Hot chocolate

Perspectives created a Valentine’s Day campaign to push Cadbury’s Milk Tray. It encouraged hidden romantics to proclaim their passion without the usual embarrassment.

What did you do for your loved one on Valentine’s day? Chances are it involved flowers, dinner, and almost definitely chocolate. It is this vice-like link between Valentine’s Day and chocolate that Cadbury exploited earlier this year in a promotion designed to make people behave more romantically towards their partners, using the Cadbury’s Milk Tray brand.

The promotion, called “Crazy ways to say I love you”, was created by promotions agency Perspectives and was devised to take the stress and self consciousness out of Valentine’s Day.

Perspectives business development director Guy Ritchie says: “We wanted to remove the weight of romantic expectation from men’s shoulders and make Valentine’s Day fun.

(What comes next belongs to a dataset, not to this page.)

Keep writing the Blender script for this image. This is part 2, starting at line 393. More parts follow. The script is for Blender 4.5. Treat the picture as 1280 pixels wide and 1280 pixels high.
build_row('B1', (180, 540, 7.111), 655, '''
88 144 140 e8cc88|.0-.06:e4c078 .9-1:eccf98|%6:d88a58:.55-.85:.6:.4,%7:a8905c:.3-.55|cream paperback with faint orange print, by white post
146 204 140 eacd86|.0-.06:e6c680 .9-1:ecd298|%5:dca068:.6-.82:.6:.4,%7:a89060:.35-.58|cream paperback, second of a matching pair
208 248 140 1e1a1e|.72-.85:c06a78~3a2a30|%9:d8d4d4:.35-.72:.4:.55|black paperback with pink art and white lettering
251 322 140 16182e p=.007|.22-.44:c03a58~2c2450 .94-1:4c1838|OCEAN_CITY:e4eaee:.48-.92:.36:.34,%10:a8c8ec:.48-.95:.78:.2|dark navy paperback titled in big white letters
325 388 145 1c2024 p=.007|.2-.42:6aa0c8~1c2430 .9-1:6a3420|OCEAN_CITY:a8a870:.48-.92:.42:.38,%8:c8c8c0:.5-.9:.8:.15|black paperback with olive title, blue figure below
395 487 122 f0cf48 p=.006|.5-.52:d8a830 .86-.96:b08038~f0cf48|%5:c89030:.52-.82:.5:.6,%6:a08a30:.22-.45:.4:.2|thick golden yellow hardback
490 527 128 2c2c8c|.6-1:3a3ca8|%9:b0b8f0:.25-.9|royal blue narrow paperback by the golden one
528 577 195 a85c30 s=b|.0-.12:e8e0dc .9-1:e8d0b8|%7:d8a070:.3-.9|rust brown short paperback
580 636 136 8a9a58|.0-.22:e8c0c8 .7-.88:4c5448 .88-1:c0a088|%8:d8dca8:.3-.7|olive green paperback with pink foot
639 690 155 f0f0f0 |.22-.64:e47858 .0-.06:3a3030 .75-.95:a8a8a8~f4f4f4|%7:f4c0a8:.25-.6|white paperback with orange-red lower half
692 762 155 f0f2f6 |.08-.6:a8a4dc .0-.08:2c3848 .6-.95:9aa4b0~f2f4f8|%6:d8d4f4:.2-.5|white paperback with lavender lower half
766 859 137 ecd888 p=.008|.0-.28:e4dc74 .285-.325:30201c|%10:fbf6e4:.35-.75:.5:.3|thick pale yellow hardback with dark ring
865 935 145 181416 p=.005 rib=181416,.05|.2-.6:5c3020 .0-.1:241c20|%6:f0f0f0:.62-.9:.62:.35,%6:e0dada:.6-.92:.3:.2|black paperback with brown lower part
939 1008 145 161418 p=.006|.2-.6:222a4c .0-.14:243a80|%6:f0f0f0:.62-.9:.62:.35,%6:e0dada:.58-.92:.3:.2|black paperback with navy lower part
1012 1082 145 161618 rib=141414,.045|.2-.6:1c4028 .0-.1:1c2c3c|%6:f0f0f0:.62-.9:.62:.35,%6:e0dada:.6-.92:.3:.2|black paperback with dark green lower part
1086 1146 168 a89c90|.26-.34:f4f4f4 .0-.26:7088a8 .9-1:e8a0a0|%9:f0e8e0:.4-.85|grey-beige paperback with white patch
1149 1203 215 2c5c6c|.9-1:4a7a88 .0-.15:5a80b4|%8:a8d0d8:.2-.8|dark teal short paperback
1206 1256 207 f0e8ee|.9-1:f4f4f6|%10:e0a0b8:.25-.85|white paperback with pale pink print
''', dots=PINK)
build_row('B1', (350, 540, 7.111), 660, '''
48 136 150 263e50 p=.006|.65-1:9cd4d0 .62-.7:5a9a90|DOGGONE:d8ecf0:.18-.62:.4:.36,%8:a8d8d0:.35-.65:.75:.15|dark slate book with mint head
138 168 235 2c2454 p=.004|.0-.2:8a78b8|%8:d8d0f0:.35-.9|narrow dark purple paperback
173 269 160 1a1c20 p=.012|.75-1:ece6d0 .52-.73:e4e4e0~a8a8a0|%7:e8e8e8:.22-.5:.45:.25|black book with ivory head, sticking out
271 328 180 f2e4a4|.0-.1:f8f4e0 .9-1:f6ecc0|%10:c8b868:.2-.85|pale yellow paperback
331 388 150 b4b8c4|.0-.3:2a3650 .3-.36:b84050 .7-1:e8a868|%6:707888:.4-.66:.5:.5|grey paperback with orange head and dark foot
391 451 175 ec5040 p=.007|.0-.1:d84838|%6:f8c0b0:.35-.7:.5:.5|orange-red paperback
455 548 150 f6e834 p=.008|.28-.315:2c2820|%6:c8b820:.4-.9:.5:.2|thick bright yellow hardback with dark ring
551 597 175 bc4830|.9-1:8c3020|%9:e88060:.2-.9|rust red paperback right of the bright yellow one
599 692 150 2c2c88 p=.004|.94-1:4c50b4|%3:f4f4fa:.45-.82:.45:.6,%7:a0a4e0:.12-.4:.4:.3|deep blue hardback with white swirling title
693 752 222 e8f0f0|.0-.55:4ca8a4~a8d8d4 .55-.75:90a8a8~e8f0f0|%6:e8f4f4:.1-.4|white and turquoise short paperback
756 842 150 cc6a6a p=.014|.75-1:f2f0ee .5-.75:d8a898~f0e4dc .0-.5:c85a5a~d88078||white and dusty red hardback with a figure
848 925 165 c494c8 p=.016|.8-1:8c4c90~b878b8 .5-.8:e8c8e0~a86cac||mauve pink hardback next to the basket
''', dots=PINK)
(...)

Milk Tray isn’t an expensive present but can be used to show someone that you care.”

Perspectives picked up the Milk Tray business from Triangle Communications at the start of this year. It used this promotion to specifically move away from the man in black, who has been linked with Milk Tray for so long.

The campaign was aimed primarily at young men who felt embarrassed about making any kind of romantic gesture. The campaign was designed to show Milk Tray could represent a light-hearted present without any serious intentions.

The integrated push was split into three parts, involving radio, posters, and calling cards promoting specially designed heart-shaped boxes.

The radio campaign was run in conjunction with Virgin Radio, targeting 18- to 25-year-old males. It encouraged listeners to call the radio station, the week before Valentine’s Day on Harriet Scott’s drive time slot, with unusual ideas for proclaiming their love.

The five-day campaign, from February 8 – 12, involved choosing one winner per day. The prize was a Caribbean holiday for two – clearly designed for those with serious intentions.

Winners were chosen according to Virgin’s ability to make the propositions come true. Suggestions were judged by a panel made up of Virgin Radio staff whose criteria also included what would make the most interesting radio. This meant that the thousands of calls suggesting candlelit meals didn’t see the light of day.

The campaign was given a boost by being endorsed by other DJs at the station. Chris Evans covered it on his breakfast show, which provided acres of unscheduled airtime. It was also given coverage on London TV news and many of the stunts received regional press coverage.

According to Ritchie, the radio campaign received 46 million impacts. Virgin Radio says this has been the station’s most successful promotion to date. It generated 60 per cent more calls than Virgin’s next most successful promotion, the KP Crackpots “Wacky ways of spending &£1,000”.

The initiated ignited the imagination of Britain’s hidden romantics. One participant proposed to his girlfriend while swimming with sharks, and one female glued herself to a billboard with the words “stuck on you” in a speech balloon.

The second part of the campaign used calling cards designed as Valentine’s Day reminders. Some 82 young women formed small teams and distributed the cards to men in railway stations, town centres and outside Premier League football matches for the two days before Valentine’s Day. According to Cadbury, the calling cards ran out of stock in locations where they were distributed by shops which were selling Milk Tray.

Milk Tray UK brand manager Pablo Heyman says: “Figures for spring show a 15 per cent rise in the sales of Milk Tray compared with this time last year.”

However, Heyman did wonder whether the promotion could have made more use of the “man in black” icon. But on reflection he concedes that, to appeal to a younger market, Perspectives was right to develop a new campaign, free of its old brand associations.

Heyman says that the Milk Tray brand is part of a group of products which lend themselves to seasonal campaigning, such as Roses for Mother’s Day, Creme Eggs for Easter and selection boxes for Christmas.

He adds: “The campaign worked extremely well. There could have been a stronger link between the calling cards and the radio promotion, but overall I am happy with what Perspectives has achieved.”

Perspectives is planning a similar campaign for Valentine’s Day next year.